Sunday, September 30, 2012

I Thought Canadian TV Sucked Only When They Played American Shows: "The Hijacking of Studio 4" (1985)

This little seen Canadian effort was shot on videotape, and tries to mix the satire and suspense of "Dog Day Afternoon" and "Network." Instead, it achieves all the tension of a stale marshmallow.

John Schrader (Jack Zimmerman) is an older man with a big chip on his shoulder. He lost his favorite son in a car accident, and is estranged from his wife and daughter. The daughter lives on the Caribbean island of Kanzaal, and is arrested after trying to help a knife wielding boy she accidentally ran over (in the film's big silly action set piece).

The prime minister of Kanzaal, Yudi Ahshi (Hadley Sandiford), happens to be visiting Schrader's Canadian town, and Schrader decides to take action. He meets with local hotshot reporter Paul Adams (Phil Rash), and arranges an on camera ambush of the prime minister with some documents that show the politician is corrupt.

What Paul does not know is that Schrader is also packing a pistol and a briefcase bomb. Schrader then takes over the television studio and show, and a live feed of the events goes out to the three or four Hamilton, Canada residents who happen to tune in to their local news to watch. The police are called in, led by Detective Richmond (Bill Boyle), and you will kick your shoes off and chew on your toenails as the film's momentum climbs to Hitchcockian heights...yeah, okay.

Shot in 1985, writer/director Gaudet starts things off in a bad way. I do not know if it was a teaser, an artistic statement, or what, but we see a couple of minutes of Schrader taking over the show, and then cut to Schrader's daughter getting arrested. I had no idea what was going on, as the clip from the opening of the film is then played again during the "hijacking". After Schrader's daughter's arrest, we go through the excruciatingly boring sequences of Schrader coming up with his mildly nefarious plan and acting on it. Try to contain your screams during the fast paced "photocopying incriminating documents" scene.

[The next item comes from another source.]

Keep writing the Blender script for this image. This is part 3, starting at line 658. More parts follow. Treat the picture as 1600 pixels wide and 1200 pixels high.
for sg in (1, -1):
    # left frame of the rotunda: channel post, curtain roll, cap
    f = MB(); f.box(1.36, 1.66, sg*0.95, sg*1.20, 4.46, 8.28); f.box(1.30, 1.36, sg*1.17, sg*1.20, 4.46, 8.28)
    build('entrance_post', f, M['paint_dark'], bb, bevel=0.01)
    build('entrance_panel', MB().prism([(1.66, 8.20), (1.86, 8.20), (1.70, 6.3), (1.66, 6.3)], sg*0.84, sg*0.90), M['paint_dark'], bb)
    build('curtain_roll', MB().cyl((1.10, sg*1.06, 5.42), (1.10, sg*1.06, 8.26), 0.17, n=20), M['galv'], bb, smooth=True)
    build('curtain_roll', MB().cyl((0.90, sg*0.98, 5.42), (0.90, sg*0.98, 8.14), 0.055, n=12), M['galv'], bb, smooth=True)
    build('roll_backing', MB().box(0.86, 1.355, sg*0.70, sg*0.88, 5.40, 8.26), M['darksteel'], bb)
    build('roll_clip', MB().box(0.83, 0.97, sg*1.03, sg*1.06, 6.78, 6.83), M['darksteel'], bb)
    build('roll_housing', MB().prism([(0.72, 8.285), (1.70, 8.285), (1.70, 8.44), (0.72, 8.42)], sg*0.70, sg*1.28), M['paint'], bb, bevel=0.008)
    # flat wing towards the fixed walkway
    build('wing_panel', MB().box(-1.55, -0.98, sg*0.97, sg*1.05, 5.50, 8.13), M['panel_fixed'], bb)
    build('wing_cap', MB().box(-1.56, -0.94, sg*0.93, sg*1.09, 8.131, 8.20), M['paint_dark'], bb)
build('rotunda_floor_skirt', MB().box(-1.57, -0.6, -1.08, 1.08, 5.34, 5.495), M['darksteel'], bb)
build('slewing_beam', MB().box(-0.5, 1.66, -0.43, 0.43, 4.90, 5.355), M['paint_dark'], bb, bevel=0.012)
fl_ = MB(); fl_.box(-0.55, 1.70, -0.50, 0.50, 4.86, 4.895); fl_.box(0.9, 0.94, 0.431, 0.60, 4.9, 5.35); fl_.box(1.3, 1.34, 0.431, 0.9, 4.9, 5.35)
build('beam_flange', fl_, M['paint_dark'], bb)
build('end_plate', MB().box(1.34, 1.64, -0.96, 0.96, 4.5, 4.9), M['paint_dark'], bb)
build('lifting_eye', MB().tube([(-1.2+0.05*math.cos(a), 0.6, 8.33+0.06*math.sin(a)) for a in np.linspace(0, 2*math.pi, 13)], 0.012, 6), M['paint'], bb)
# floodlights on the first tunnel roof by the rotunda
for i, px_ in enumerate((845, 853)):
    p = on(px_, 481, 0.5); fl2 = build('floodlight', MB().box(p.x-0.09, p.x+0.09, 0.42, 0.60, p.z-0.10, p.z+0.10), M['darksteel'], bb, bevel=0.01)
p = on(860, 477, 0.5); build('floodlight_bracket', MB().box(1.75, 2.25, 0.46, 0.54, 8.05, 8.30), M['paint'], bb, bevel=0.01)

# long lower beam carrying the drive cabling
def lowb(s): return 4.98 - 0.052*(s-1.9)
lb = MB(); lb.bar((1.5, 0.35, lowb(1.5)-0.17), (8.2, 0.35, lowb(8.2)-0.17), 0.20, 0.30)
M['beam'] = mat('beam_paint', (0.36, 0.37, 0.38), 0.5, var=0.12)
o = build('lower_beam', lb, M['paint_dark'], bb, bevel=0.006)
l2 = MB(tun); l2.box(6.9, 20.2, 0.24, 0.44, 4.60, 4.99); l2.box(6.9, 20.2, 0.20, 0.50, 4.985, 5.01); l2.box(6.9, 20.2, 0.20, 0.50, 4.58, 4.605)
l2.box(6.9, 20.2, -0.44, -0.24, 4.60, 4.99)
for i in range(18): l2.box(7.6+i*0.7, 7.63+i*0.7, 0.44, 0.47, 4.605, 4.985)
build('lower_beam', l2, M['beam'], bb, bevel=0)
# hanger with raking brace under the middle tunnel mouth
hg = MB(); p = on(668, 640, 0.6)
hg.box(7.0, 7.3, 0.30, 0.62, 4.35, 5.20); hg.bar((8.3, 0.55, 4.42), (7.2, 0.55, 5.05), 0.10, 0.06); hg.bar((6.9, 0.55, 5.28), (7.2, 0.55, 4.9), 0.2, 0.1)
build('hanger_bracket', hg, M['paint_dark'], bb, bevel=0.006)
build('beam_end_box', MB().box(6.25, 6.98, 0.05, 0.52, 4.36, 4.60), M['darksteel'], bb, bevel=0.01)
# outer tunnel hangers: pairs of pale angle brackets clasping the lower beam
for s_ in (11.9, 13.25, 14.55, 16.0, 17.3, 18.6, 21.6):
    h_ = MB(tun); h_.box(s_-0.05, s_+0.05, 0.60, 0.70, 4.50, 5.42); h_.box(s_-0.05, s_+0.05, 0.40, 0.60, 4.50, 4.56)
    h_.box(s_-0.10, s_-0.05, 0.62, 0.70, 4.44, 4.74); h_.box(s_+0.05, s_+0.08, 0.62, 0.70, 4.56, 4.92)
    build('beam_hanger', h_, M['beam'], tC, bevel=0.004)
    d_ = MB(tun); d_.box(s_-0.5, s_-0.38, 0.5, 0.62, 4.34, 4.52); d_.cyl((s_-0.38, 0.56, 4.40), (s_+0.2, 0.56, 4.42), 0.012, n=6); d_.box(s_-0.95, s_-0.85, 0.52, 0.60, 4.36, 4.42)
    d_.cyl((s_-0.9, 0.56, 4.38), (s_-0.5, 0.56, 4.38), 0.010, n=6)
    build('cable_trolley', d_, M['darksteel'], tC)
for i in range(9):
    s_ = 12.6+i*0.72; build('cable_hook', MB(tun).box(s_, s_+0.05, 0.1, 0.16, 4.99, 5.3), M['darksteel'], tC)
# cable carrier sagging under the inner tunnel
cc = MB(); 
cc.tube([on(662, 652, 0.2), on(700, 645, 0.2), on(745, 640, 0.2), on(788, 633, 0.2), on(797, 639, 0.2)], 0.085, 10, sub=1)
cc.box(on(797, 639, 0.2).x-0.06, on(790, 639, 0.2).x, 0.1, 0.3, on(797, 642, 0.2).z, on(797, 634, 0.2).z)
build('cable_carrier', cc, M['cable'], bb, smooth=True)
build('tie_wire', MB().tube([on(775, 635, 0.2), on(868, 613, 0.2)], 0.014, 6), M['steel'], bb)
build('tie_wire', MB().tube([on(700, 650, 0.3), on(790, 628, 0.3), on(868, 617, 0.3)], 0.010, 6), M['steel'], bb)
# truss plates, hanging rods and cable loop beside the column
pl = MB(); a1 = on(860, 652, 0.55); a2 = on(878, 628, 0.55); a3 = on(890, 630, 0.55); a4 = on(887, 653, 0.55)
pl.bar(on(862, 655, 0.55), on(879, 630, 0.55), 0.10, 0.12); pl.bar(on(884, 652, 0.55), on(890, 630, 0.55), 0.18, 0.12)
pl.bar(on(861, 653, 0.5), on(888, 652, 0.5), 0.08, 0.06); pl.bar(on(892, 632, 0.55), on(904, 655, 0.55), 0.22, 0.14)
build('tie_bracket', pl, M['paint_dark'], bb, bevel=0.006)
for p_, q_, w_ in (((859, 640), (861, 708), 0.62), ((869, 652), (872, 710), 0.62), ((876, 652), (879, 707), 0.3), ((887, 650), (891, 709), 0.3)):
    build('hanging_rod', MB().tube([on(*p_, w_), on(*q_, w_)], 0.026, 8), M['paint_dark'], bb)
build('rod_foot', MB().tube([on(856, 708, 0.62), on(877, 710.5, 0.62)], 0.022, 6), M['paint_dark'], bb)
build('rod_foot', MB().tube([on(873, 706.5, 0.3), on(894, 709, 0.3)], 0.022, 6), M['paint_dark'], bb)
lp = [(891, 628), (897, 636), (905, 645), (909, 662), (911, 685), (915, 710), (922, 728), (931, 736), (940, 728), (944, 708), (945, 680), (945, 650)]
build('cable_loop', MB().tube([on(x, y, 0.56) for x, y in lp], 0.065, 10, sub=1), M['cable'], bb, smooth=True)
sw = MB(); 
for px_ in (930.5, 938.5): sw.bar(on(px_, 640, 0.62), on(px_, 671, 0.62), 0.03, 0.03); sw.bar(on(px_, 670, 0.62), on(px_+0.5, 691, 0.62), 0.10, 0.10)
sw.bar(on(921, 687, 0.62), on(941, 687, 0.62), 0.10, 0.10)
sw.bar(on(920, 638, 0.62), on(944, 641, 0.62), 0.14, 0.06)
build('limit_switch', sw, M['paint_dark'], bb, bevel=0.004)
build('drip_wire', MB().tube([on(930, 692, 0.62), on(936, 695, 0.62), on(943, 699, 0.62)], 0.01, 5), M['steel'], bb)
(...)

The film is top heavy with minor characters who Gaudet feels we should know more about. We have the jerk talk show host, the equally jerky TV director, the uber jerky network brass, assorted technical employees, the prime minister's staff, the detective and his partner, etc. I haven't seen a cast this big since my last Cecil B. DeMille epic. It does not help that our first glimpse of the prime minister reminded me of the Notorious B.I.G., and I began wondering if Canada had ever heard of a S.W.A.T. team. Since the film was shot on video with 1980's technology, it has the production value of porn from that era, but with nary a nipple or scrotum to be seen. Nudity would have helped.

"The Hijacking of Studio 4" is a lame attempt at sermonizing about the evils of television and corruption. The only point it makes is that it should not appear on your television any time soon. (*) out of five stars.